**Your goal**
Pull out every line of the listing below where "pixels" appears.

─── Data supplied ───

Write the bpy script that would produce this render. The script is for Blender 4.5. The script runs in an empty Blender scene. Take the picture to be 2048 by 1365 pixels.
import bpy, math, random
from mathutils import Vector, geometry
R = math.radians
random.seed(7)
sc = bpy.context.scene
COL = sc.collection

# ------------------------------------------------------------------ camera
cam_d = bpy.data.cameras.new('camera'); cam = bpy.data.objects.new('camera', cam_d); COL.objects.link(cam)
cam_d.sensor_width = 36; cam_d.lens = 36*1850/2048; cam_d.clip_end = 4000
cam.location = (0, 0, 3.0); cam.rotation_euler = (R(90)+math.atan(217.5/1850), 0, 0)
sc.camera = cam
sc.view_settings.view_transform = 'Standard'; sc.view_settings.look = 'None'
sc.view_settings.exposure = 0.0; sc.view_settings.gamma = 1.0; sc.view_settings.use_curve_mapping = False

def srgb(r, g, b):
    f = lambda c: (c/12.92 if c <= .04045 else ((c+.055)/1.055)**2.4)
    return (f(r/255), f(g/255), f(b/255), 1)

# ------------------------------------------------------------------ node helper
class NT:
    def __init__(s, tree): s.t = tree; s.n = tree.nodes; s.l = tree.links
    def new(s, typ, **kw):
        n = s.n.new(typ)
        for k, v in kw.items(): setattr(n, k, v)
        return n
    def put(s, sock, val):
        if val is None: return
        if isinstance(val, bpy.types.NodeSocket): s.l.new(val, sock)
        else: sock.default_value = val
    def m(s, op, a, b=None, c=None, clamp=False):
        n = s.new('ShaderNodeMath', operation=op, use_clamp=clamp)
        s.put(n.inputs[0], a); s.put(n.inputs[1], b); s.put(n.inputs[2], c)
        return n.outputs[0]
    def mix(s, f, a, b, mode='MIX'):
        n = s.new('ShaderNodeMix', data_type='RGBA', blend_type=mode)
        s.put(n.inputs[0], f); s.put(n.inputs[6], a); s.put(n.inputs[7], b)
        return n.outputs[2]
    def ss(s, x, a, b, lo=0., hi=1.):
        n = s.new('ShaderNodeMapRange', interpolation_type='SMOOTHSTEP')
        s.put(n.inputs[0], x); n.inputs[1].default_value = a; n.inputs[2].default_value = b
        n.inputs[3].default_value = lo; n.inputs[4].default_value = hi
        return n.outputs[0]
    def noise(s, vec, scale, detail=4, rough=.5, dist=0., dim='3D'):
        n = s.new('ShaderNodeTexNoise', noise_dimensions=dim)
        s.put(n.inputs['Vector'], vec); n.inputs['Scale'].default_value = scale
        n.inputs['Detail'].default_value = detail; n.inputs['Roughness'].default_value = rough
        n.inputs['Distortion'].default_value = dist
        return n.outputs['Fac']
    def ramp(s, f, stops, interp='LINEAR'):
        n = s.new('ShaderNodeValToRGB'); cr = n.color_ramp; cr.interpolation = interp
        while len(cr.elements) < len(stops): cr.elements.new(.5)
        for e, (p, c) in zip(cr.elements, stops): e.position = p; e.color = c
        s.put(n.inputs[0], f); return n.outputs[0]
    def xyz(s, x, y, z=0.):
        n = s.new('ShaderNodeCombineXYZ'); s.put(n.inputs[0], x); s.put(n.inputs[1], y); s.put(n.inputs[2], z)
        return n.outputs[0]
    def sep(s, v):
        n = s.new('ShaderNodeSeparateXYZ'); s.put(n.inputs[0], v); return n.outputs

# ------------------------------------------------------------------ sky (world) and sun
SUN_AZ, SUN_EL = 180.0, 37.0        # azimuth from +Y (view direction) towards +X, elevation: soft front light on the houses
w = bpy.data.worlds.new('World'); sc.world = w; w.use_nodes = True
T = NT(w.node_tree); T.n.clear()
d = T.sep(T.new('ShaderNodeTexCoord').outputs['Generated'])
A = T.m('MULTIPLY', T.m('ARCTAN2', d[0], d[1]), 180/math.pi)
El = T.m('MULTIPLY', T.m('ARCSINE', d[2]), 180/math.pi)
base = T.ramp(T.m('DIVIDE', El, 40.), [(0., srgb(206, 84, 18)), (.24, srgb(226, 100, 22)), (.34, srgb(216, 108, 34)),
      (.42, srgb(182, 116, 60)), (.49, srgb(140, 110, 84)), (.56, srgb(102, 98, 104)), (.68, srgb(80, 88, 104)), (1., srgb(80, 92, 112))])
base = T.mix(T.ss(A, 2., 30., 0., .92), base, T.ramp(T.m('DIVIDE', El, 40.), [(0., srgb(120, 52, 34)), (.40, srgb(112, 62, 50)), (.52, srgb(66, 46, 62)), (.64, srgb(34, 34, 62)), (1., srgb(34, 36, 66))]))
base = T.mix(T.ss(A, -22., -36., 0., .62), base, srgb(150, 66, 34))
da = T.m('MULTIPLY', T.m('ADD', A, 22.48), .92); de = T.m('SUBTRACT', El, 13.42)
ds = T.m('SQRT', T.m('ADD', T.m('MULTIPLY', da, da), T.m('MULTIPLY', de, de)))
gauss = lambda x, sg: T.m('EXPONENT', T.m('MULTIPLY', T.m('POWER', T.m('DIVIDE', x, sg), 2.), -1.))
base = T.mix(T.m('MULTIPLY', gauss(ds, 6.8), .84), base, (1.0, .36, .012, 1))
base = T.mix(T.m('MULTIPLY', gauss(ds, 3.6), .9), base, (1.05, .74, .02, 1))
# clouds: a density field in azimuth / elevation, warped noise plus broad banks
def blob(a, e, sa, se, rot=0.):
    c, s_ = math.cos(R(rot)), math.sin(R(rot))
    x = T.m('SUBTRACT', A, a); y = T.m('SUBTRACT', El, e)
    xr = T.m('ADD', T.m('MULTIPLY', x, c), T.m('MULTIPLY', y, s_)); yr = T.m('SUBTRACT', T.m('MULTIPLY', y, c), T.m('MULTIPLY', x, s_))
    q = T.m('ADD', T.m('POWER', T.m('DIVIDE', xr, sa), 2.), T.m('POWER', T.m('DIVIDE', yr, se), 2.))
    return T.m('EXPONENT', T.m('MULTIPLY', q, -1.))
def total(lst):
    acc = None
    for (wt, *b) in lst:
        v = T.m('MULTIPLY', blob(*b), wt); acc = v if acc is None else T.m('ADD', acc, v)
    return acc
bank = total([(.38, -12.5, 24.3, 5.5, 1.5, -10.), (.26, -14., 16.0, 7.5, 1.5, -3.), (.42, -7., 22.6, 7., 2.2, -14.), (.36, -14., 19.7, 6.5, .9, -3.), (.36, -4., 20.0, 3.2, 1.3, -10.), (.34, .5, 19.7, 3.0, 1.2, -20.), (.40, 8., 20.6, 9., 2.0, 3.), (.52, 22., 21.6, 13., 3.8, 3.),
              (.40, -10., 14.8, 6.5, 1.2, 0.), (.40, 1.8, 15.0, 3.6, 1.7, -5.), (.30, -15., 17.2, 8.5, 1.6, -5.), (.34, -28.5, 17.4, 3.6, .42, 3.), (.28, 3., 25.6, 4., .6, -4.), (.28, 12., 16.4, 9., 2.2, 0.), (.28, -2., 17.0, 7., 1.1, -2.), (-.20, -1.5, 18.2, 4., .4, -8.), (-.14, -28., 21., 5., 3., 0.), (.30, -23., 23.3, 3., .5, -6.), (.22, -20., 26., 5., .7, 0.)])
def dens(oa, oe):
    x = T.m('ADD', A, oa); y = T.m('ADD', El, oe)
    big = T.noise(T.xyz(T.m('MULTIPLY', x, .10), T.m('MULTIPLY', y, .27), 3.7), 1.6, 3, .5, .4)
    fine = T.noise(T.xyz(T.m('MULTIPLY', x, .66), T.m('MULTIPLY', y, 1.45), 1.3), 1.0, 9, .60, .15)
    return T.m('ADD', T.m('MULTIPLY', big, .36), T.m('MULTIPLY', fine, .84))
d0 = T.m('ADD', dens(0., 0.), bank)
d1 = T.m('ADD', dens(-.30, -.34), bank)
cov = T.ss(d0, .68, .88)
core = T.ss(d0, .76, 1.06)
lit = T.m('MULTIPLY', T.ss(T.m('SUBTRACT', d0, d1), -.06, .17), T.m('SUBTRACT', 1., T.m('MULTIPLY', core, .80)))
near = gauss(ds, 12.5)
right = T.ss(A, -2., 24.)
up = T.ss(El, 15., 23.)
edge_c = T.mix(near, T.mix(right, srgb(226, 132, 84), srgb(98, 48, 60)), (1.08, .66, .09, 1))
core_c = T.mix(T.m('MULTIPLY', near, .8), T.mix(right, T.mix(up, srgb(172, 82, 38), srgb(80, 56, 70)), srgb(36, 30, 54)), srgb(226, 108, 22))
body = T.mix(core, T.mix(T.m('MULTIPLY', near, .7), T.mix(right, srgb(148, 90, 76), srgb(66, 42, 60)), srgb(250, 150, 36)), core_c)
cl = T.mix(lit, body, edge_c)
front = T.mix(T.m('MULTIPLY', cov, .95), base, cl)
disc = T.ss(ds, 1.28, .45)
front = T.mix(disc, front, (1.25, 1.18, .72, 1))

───
─── Data supplied ───

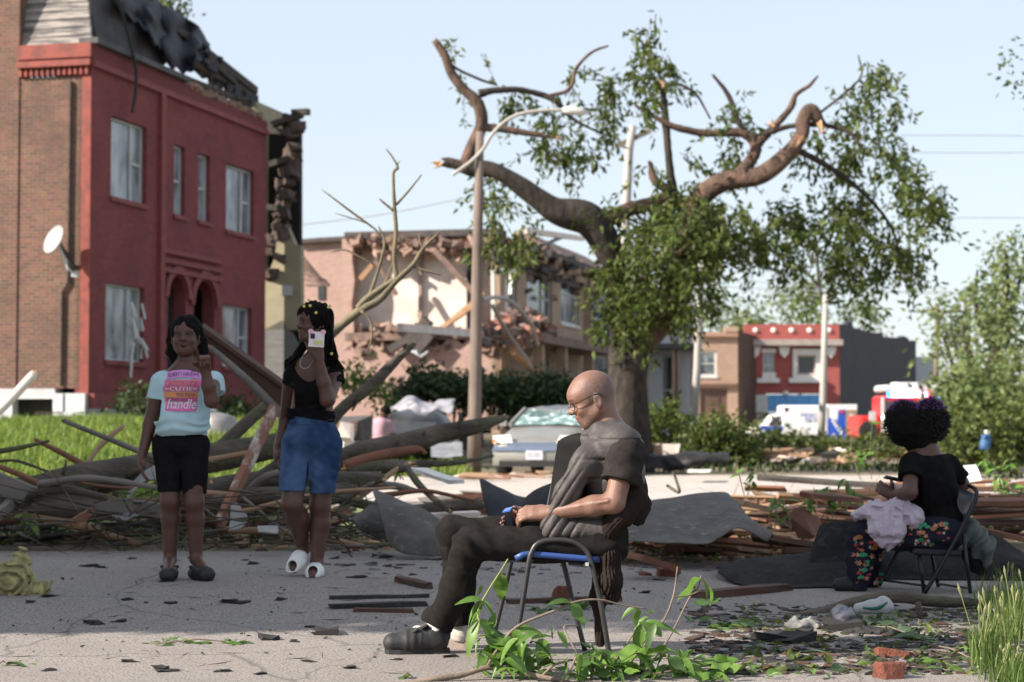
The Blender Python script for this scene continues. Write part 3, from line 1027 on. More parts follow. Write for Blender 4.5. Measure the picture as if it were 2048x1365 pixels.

───

**Answer for the task**
Write the bpy script that would produce this render. The script is for Blender 4.5. The script runs in an empty Blender scene. Take the picture to be 2048 by 1365 pixels.
The Blender Python script for this scene continues. Write part 3, from line 1027 on. More parts follow. Write for Blender 4.5. Measure the picture as if it were 2048x1365 pixels.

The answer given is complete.